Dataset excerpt
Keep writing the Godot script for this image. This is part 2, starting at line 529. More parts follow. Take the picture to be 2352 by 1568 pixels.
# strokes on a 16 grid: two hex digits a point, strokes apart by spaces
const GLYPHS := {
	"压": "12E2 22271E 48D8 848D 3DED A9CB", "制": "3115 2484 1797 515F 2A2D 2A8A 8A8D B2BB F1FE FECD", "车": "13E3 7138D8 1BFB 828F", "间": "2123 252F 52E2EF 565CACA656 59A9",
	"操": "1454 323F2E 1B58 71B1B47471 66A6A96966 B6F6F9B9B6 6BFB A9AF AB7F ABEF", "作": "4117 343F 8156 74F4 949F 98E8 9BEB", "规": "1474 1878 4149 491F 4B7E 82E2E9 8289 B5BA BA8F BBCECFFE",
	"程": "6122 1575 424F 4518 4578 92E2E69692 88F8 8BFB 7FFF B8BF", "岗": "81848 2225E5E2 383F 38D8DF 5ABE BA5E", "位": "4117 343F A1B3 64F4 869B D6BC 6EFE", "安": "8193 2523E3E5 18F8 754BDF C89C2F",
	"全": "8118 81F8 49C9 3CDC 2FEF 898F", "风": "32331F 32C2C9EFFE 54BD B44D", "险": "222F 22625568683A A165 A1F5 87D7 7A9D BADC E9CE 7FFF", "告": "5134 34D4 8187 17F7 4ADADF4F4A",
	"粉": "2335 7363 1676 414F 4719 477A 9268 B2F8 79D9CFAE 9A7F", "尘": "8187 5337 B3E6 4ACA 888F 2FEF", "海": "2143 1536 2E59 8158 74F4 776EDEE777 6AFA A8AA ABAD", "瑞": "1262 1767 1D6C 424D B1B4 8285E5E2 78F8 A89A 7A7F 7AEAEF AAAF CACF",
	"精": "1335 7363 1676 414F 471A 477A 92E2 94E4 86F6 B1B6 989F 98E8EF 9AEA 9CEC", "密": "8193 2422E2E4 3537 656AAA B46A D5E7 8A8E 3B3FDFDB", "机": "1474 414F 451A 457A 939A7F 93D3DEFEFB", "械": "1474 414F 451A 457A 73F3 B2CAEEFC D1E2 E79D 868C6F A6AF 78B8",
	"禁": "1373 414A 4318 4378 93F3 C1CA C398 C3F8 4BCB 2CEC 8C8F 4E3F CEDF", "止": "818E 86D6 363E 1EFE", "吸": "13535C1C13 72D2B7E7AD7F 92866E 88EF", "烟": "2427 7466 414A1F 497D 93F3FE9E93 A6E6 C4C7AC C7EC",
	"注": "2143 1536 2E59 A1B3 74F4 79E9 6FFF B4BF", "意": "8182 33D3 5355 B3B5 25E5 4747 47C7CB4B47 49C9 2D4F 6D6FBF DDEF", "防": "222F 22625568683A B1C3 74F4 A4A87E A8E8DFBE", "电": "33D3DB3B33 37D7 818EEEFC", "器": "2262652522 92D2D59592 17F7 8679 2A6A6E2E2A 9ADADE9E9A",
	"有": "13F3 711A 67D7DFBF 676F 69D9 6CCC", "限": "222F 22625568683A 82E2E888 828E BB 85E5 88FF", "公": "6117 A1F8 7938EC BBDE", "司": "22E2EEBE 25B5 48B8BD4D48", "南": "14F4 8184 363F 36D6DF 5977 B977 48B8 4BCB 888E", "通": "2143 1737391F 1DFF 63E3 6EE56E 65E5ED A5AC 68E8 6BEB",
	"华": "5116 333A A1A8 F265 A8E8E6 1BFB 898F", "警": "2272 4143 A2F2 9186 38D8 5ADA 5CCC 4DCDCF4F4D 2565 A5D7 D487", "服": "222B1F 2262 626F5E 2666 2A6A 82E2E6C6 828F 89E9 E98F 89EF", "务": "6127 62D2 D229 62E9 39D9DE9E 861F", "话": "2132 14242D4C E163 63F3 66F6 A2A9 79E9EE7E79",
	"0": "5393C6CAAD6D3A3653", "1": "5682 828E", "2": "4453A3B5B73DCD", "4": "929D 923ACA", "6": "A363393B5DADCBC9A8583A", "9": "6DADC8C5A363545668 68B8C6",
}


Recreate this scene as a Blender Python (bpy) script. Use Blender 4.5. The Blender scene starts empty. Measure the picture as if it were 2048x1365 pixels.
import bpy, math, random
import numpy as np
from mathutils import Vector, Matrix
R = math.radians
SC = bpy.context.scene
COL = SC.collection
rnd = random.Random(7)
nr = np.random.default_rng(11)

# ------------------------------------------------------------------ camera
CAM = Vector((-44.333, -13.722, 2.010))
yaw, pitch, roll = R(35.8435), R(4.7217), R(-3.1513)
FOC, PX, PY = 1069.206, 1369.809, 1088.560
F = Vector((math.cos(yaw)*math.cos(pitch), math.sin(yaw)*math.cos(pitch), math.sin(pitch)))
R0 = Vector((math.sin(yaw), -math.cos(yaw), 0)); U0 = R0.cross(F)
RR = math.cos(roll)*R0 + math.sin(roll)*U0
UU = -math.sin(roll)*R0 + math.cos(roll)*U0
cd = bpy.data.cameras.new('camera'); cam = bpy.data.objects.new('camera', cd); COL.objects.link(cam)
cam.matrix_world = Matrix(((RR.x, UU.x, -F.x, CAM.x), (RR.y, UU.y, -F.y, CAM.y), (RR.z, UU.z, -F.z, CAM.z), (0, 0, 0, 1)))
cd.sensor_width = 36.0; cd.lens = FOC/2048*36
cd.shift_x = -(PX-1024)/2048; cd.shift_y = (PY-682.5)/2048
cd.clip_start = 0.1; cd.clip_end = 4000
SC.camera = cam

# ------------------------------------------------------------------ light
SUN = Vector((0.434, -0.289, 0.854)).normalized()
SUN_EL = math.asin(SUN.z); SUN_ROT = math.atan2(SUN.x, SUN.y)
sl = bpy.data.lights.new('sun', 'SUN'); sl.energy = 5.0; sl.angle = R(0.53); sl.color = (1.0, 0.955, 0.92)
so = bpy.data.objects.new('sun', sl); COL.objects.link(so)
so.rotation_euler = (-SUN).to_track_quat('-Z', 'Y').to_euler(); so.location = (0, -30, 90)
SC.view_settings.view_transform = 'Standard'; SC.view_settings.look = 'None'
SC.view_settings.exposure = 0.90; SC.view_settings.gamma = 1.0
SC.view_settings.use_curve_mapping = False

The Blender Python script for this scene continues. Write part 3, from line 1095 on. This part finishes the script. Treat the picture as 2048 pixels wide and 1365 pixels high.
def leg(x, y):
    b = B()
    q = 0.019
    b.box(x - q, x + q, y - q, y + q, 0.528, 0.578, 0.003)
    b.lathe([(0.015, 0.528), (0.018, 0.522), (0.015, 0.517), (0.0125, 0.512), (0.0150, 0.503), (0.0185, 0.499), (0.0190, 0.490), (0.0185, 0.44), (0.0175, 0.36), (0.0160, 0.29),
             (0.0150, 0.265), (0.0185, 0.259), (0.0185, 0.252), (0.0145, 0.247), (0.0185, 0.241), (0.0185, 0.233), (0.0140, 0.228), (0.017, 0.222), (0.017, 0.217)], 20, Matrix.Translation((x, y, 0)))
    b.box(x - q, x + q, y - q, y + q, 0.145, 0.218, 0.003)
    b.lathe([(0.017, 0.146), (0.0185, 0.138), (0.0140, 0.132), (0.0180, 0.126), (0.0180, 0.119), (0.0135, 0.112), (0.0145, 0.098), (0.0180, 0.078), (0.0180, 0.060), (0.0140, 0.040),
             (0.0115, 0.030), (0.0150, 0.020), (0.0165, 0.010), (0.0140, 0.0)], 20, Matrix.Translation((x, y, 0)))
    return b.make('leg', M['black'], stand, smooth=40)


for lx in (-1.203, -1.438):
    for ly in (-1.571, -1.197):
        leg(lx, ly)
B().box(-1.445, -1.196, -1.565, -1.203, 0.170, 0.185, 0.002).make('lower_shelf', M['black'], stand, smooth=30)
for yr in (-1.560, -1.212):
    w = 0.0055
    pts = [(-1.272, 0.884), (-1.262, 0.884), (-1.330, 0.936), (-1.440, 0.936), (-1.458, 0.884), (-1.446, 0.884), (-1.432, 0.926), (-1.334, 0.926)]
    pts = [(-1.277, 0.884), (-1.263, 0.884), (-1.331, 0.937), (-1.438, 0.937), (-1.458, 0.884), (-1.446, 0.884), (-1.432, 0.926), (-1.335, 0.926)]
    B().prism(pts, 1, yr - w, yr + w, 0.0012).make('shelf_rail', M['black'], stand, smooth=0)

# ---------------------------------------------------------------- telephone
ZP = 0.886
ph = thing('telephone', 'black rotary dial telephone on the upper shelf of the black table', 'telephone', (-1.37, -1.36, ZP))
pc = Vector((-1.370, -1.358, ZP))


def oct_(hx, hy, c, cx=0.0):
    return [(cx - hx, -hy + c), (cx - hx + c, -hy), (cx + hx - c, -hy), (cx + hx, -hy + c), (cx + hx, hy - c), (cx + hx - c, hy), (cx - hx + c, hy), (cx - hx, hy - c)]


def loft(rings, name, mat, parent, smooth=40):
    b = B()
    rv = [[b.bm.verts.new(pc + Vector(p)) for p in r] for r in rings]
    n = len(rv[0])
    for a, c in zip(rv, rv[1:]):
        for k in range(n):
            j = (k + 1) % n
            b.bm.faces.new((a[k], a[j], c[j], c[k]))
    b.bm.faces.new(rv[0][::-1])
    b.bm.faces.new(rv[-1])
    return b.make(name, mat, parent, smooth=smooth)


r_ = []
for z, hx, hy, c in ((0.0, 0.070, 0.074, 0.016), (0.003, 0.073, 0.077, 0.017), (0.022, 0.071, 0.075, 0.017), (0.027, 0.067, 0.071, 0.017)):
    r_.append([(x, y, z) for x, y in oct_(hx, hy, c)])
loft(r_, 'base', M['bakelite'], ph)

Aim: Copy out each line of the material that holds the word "pixels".

Expected answer:
Keep writing the Godot script for this image. This is part 2, starting at line 529. More parts follow. Take the picture to be 2352 by 1568 pixels.
Recreate this scene as a Blender Python (bpy) script. Use Blender 4.5. The Blender scene starts empty. Measure the picture as if it were 2048x1365 pixels.
The Blender Python script for this scene continues. Write part 3, from line 1095 on. This part finishes the script. Treat the picture as 2048 pixels wide and 1365 pixels high.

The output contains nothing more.